Print the listing from its top line through the line containing "COL = S.collection", nothing more, and leave out the pictures.

....

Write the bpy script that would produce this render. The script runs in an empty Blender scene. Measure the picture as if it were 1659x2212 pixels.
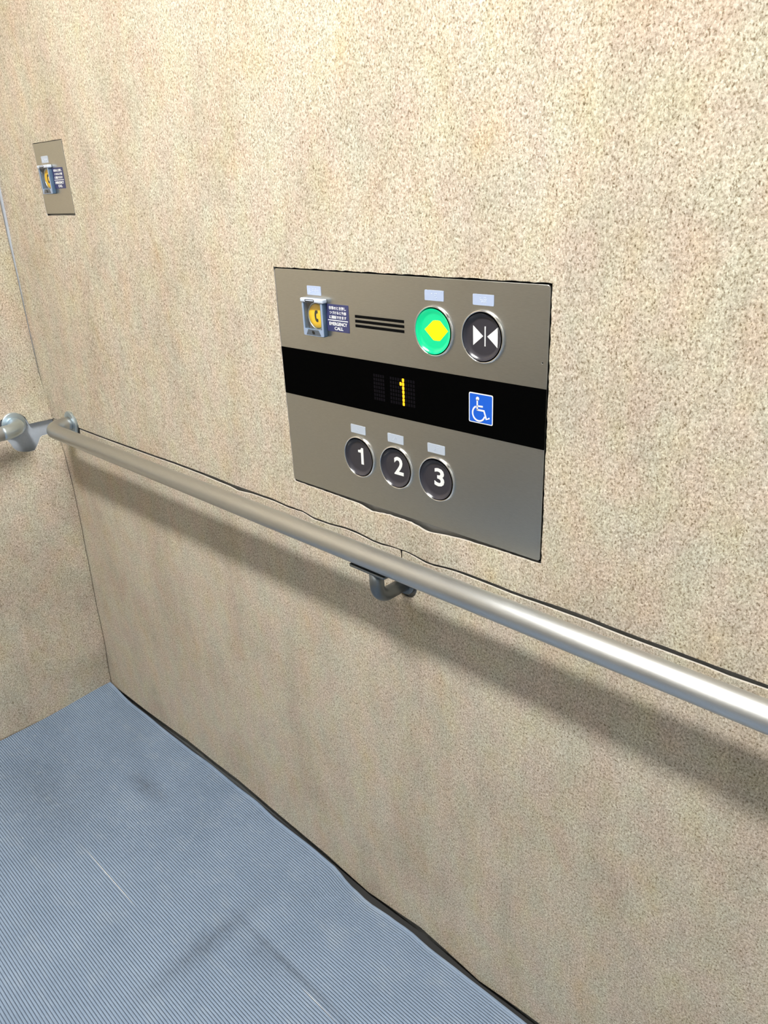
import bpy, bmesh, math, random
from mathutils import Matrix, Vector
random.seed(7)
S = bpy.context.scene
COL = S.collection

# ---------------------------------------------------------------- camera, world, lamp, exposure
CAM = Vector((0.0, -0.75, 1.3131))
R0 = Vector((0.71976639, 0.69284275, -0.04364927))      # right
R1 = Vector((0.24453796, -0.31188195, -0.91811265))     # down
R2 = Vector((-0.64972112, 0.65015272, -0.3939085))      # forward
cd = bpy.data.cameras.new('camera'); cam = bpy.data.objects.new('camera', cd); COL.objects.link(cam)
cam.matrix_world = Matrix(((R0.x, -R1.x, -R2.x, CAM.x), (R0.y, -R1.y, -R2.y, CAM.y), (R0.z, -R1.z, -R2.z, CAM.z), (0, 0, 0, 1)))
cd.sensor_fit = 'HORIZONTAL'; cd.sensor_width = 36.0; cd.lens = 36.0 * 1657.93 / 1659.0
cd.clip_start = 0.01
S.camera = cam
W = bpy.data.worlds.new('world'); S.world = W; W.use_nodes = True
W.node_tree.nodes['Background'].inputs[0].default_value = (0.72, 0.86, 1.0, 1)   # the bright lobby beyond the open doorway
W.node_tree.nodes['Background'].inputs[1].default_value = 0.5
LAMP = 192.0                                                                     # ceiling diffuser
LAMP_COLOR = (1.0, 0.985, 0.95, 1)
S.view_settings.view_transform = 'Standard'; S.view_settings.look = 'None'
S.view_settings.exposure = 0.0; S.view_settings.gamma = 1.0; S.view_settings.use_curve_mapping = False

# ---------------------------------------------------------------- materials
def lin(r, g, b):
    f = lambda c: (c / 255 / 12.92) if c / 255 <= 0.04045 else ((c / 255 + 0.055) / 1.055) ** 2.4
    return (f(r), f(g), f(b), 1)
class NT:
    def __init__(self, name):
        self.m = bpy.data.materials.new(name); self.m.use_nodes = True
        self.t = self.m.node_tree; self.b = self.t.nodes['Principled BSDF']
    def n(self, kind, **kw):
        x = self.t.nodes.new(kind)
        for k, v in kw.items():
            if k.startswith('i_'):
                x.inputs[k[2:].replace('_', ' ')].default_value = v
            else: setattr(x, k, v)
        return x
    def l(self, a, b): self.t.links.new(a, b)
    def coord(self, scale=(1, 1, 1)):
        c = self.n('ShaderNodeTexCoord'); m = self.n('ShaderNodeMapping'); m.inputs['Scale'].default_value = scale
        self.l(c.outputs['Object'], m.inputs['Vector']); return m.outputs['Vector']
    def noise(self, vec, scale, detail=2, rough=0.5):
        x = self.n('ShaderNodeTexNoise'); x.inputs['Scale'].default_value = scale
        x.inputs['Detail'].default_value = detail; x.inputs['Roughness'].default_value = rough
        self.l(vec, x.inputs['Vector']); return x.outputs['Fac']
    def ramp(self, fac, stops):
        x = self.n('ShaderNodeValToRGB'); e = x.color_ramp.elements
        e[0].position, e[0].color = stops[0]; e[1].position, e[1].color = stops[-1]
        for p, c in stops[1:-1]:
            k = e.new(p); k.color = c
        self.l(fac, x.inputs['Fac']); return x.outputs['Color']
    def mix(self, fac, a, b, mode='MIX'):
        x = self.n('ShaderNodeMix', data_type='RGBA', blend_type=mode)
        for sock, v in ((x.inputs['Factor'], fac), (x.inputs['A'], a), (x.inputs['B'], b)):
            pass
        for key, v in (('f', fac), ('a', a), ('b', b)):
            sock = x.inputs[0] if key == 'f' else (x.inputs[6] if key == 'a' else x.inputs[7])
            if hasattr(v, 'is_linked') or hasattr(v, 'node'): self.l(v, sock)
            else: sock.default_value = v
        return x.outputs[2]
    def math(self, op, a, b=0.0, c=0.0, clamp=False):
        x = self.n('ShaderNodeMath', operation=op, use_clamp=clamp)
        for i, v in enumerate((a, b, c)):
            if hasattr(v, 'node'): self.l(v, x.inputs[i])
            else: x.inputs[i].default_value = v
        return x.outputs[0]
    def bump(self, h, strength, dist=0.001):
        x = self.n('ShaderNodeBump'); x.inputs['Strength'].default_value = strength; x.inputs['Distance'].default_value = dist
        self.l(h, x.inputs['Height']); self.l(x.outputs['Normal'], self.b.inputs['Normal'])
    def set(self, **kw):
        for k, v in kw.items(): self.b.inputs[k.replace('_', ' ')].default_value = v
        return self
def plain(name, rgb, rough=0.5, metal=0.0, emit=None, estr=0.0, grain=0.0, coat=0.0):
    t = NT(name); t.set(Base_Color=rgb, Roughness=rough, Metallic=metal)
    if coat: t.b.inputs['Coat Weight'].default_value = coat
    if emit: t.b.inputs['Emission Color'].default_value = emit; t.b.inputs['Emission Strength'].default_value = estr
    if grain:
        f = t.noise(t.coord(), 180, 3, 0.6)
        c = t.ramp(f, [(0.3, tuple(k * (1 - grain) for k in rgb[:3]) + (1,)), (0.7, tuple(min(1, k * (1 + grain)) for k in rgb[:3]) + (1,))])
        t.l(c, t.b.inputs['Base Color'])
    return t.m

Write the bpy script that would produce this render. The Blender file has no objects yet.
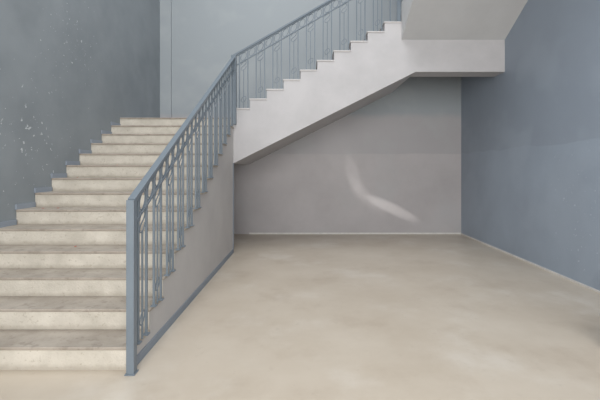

....

Exercise answer =>
Write the bpy script that would produce this render. The script runs in an empty Blender scene. Measure the picture as if it were 1659x2212 pixels.
import bpy, bmesh, math, random
from mathutils import Matrix, Vector
random.seed(7)
S = bpy.context.scene
COL = S.collection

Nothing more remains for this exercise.